On July 23, 1964, the Meadow Brook Music Festival opened as the summer home of the Detroit Symphony Orchestra. 50 years and a day later, the orchestra celebrated this partnership with a sold-out concert featuring the violinist Joshua Bell. Kansas City Symphony Music Director Michael Stern served as guest conductor on this cool, crisp evening, and led his charges through a magical evening.

Joshua Bell © Lisa Marie Mazzucco
Joshua Bell
© Lisa Marie Mazzucco

Glinka’s overture from Ruslan and Ludmilla makes a wonderful curtain-raiser, and worked well here, the orchestral contributions being full of zest and energy under Stern, who was not guilty of taking this music too slowly! The DSO strings and woodwinds excelled and the brass was on its very best behavior.
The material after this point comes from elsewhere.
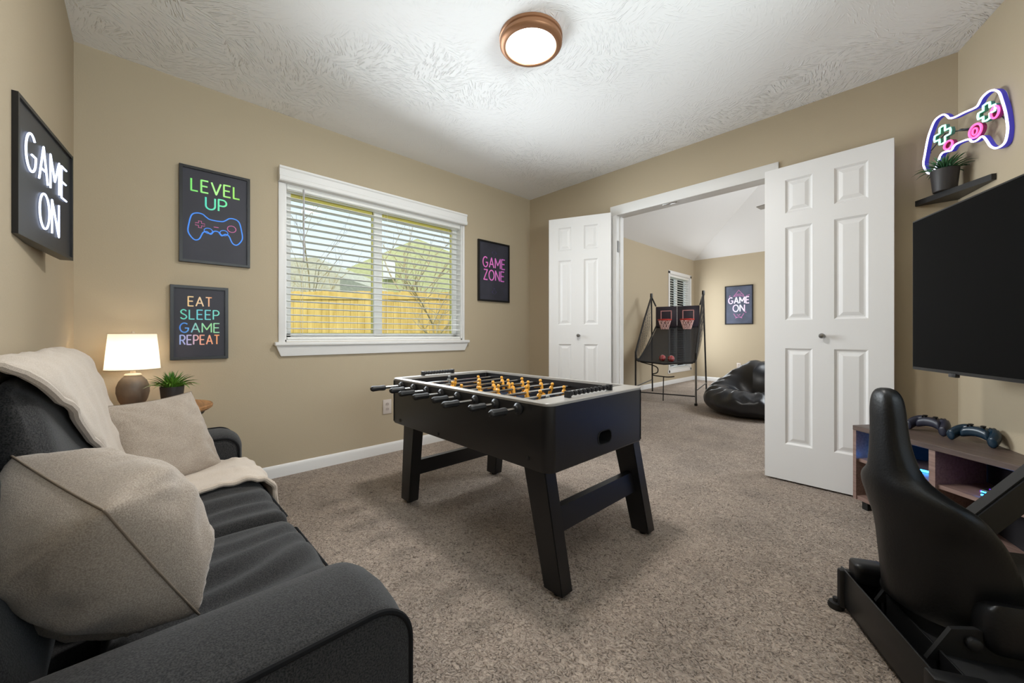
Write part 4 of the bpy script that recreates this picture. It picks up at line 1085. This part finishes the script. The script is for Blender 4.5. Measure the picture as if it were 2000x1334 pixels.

Following this, Joshua Bell dazzled in a virtuoso attack on Ravel’s Tzigane. It’s Ravel that doesn’t typically sound like Ravel, but is full of strong melodic lines and certainly counts as a crowd-pleaser. The Detroit players remained impressive, despite having far less to do.

From here, we entered the real meat of the concert. Stravinsky’s Firebird Suite is not always a sure winner, but in the hands of a genuine podium presence like Michael Stern, it soared. Focused on color and maximum contrast, each movement was carefully balanced. A huge range of dynamics was on display, as were elastic tempos that allowed for real excitement. The finale, taken more slowly than usual, was effective.

Following the intermission, Kodály’s Dances of Galánta sparkled. Stern had a great time, again wringing drops of color from every section of the orchestra. Stern’s latest album featured Bartók, exceptionally done, so it’s no wonder that this was equally successful. Kodály may not command the concert appeal of his fellow Hungarian, but this was a favorite composer — and work — of former DSO Music Director Antal Doráti. Intentional or not, this terrific performance paid tribute both to his legacy and to that of the orchestra.

Finally, Bell returned to star in a gorgeously conceived reading of Bruch's popular Violin Concerto no. 1 in G minor. Stern is the son of the late, great violinist Isaac Stern. The orchestral contributions were dynamic and fully worthy of sharing the spotlight with Bell, who still amazes through his tremendous enthusiasm and energy. Backed by a clearly happy DSO, he wove melodies effortlessly. Sweet and tender in the Adagio movement, he easily won over his audience even before the final bars. The rapt audience attention throughout, as well as the repeated ovations that followed, served as a strong reminder that Detroit is still alive and well. I hope that the enthusiastic reactions on display will encourage the DSO and Meadow Brook to rekindle a relationship that saw greats like James Levine and Robert Shaw once grace its stage.